I wondered how I'd fallen so far from the path of what I'd always wanted to be. And when I really thought about it - when I admitted it to myself - I'd given up. That girl had faced the world, found it difficult, took an easy route with a job that didn't challenge her and then trapped herself in it for fifteen years. How easy it had been for my employer to steal my self-worth when I'd left it at the door years before for the taking. In all those years when I was struggling with my past and hiding from the world I'd given up on what I wanted to be the first moment things weren't so easy. So I was still nagged by the notion of what I wanted to be when I grew up because at some point I'd stopped growing.  When I had implemented all the changes in my life for those few adult years when I'd been happy there were only two areas where I hadn't gotten it right and one of those was my career path. I'd never really delved into the depths of the question of what I wanted to do when I stopped wanting to be what I decided as my future at age sixteen.

So I was back at the basic questions now - What am I good at? What do I want to do? What do I want to be when I grow up?
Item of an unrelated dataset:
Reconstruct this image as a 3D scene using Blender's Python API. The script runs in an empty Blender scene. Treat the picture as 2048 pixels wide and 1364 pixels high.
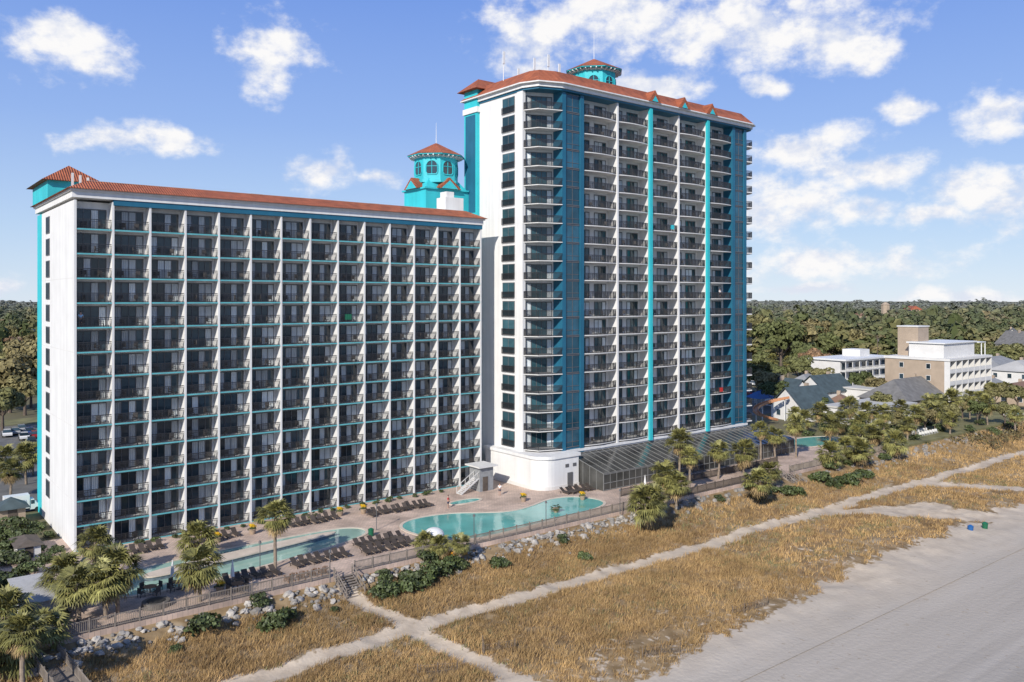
import bpy, math, random
import numpy as np
from mathutils import Vector, Matrix, noise
R=math.radians
random.seed(7); rng=np.random.default_rng(7)
scene=bpy.context.scene; COL=scene.collection
TH=R(38.46); CT,ST=math.cos(TH),math.sin(TH)
CAM=Vector((-18.8,-101.4,28.0)); F=1650.0; HOR=598.0
def G(px,py,z=0.0):
    Y=(CAM.z-z)*F/(py-HOR); X=(px-1024)/F*Y
    return Vector((CAM.x+X*CT+Y*ST, CAM.y-X*ST+Y*CT, z))
def D(px,Y,z=0.0):
    X=(px-1024)/F*Y
    return Vector((CAM.x+X*CT+Y*ST, CAM.y-X*ST+Y*CT, z))
ORD=['first','second','third','fourth','fifth','sixth','seventh','eighth','ninth','tenth','eleventh','twelfth','thirteenth','fourteenth','fifteenth','sixteenth','seventeenth','eighteenth','nineteenth','twentieth']+['%dth'%i for i in range(21,120)]
# ------------------------------------------------------------------ materials
def M(name,col,rough=.6,var=.15,scale=1.0,bump=0.0,metal=0,spec=.5,island=0.0,objr=0.0,streak=0.0,coat=0.0,bscale=None):
    m=bpy.data.materials.new(name); m.use_nodes=True; nt=m.node_tree; N=nt.nodes; L=nt.links
    b=N['Principled BSDF']; b.inputs['Roughness'].default_value=rough; b.inputs['Metallic'].default_value=metal
    b.inputs['Specular IOR Level'].default_value=spec; b.inputs['Coat Weight'].default_value=coat; b.inputs['Coat Roughness'].default_value=.05
    geo=N.new('ShaderNodeNewGeometry')
    nz=N.new('ShaderNodeTexNoise'); nz.inputs['Scale'].default_value=scale; nz.inputs['Detail'].default_value=4
    L.new(geo.outputs['Position'],nz.inputs['Vector'])
    mr=N.new('ShaderNodeMapRange'); mr.inputs[1].default_value=.3; mr.inputs[2].default_value=.7; mr.inputs[3].default_value=1-var; mr.inputs[4].default_value=1+var
    L.new(nz.outputs[0],mr.inputs[0]); cur=mr.outputs[0]
    def mul(sock,lo,hi,fmin=0,fmax=1):
        nonlocal cur
        r=N.new('ShaderNodeMapRange'); r.inputs[1].default_value=fmin; r.inputs[2].default_value=fmax; r.inputs[3].default_value=lo; r.inputs[4].default_value=hi
        L.new(sock,r.inputs[0]); mm=N.new('ShaderNodeMath'); mm.operation='MULTIPLY'; L.new(cur,mm.inputs[0]); L.new(r.outputs[0],mm.inputs[1]); cur=mm.outputs[0]
    if island: mul(geo.outputs['Random Per Island'],1-island,1+island)
    if objr:
        oi=N.new('ShaderNodeObjectInfo'); mul(oi.outputs['Random'],1-objr,1+objr)
    if streak:
        mp=N.new('ShaderNodeMapping'); mp.inputs['Scale'].default_value=(1.3,1.3,.05); L.new(geo.outputs['Position'],mp.inputs['Vector'])
        n2=N.new('ShaderNodeTexNoise'); n2.inputs['Scale'].default_value=1; n2.inputs['Detail'].default_value=4; L.new(mp.outputs[0],n2.inputs['Vector']); mul(n2.outputs[0],1-streak,1.0,.3,.62)
    vm=N.new('ShaderNodeVectorMath'); vm.operation='SCALE'; vm.inputs[0].default_value=col; L.new(cur,vm.inputs['Scale'])
    L.new(vm.outputs[0],b.inputs['Base Color'])
    if bump:
        n3=N.new('ShaderNodeTexNoise'); n3.inputs['Scale'].default_value=bscale or scale*6; n3.inputs['Detail'].default_value=3; L.new(geo.outputs['Position'],n3.inputs['Vector'])
        bp=N.new('ShaderNodeBump'); bp.inputs['Strength'].default_value=bump; bp.inputs['Distance'].default_value=.1; L.new(n3.outputs[0],bp.inputs['Height']); L.new(bp.outputs[0],b.inputs['Normal'])
    return m
def ramp_mat(name,stops,attr=None,rough=.8,island=.4,far=None):
    """colour picked per plant (attribute or object random), varied per leaf"""
    m=M(name,(1,1,1),rough,.2,.05,island=island,spec=.2); nt=m.node_tree; N=nt.nodes; L=nt.links; b=N['Principled BSDF']
    src=b.inputs['Base Color'].links[0].from_socket
    if attr: a=N.new('ShaderNodeAttribute'); a.attribute_name=attr; f=a.outputs['Fac']
    else: f=N.new('ShaderNodeObjectInfo').outputs['Random']
    r=N.new('ShaderNodeValToRGB'); e=r.color_ramp.elements
    while len(e)<len(stops): e.new(.5)
    for i,(p,c) in enumerate(stops): e[i].position=p; e[i].color=(*c,1)
    L.new(f,r.inputs[0]); x=N.new('ShaderNodeMix'); x.data_type='RGBA'; x.blend_type='MULTIPLY'; x.inputs[0].default_value=1; L.new(src,x.inputs[6]); L.new(r.outputs[0],x.inputs[7]); out=x.outputs[2]
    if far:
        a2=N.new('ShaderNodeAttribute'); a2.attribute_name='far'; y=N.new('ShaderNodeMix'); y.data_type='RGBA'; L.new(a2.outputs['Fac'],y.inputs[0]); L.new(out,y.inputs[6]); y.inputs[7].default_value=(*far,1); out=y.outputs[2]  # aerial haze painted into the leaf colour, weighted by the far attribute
    L.new(out,b.inputs['Base Color']); return m
white=M('white_stucco',(.735,.73,.72),.75,.04,.4,streak=.12)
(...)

And after much thinking and musing and questioning and talking and asking those questions of people that I was frightened to ask I finally discovered that I pretty much wanted to be doing the same kind of things that I had been with a few key differences. I wanted to work somewhere where I would get constructive criticism that would help me improve. I wanted to be good at what I did but never have it be something that was static or boring. I wanted to be challenged. I had the talents to do what I'd been doing but they weren't being fostered - I was going it alone. At the end of the day it wasn't going to matter to me that my check totaled any more than what I needed it to to cover my expenses of living with a little extra here and there to buy clothes I didn't need or go out with friends for some fun times. I was never going to be driven by money as much as passion. I needed to feel like I was making a difference in the world. I needed to leave my place of employment most days feeling good about what I was doing with my life. I needed to be able to tell people where I worked and what I did without feeling embarrassed. I just genuinely wanted to like what I was doing and I wanted to do it well.

So finally I had an idea of what kind of career "happy" was and I just needed to figure out a way and path to make it happen. Never again was I going to settle for just a job. I wasn't going to stunt my growth on the path to what I wanted to be when I grew up.